It is not difficult to calculate the convolution exactly - just a bit
messy.   You can do it easily with a symbolic algebra package.
For the simpler case in which the two normal distributions
have zero means, but different variances, the density of the
convolution seems to be:

K.exp{-0.5x^2/(s_1^2 + s_2^2)}.{PHI(x1) - PHI(x2)}

where s_1, s_2 are the two std.deviations,
the normalizing constant K is 4/sqrt{2.pi.(s_1^2 + s_2^2)},
PHI is the std. normal distribution function and the arguments
are:
x1 = (s_2/s_1).x / sqrt(s_1^2 + s_2^2)
x2 = (- s_1/s_2).x / sqrt(s_1^2 + s_2^2)

In the case of equal variances, this simplifies to:

K.exp{-0.25x^2 / s^2}.{PHI(x / (s.root(2)) ) - PHI(- x / (s.root(2)) )}

where K = 2 / {sqrt(pi.s^2)}.

The density function looks very much like the Rayleigh distribution.

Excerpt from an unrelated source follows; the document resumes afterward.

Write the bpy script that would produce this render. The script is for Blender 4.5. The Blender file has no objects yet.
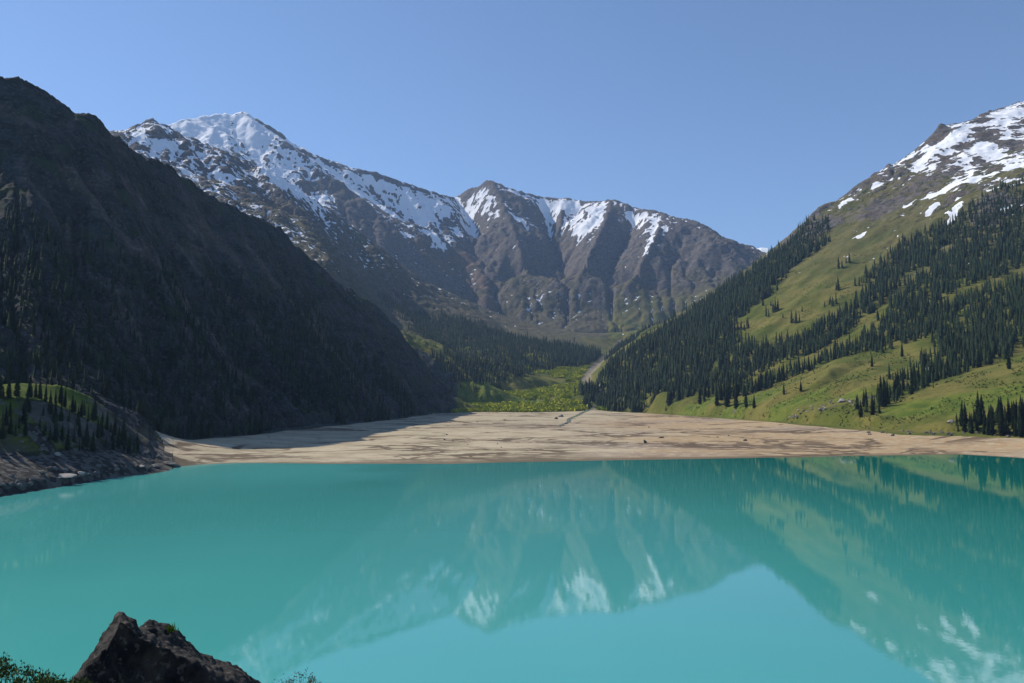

N.B. I did the above using paper & pencil - it may be WRONG!

--
Alan Miller, Retired Scientist (Statistician)
CSIRO Mathematical & Information Sciences
Alan.Miller -at- vic.cmis.csiro.au
http://www.ozemail.com.au/~milleraj

H. J. Wang wrote in message <[EMAIL PROTECTED]>...
>Hi,
>
>Suppose X, Y are independent random variables with normal distributions.
>The means and variances are different.  Assume X1 and Y1 are random
>variables with the probability distributions f(X | X>=0) and g(Y|Y>=0),
>respectively. That is, X1 and Y1 the non-negative truncations of X and
>Y, respectively. Does anyone know whether in this case Z = X1 + Y1 is
>still a truncated normal? Any reference on this?  Thanks in advance!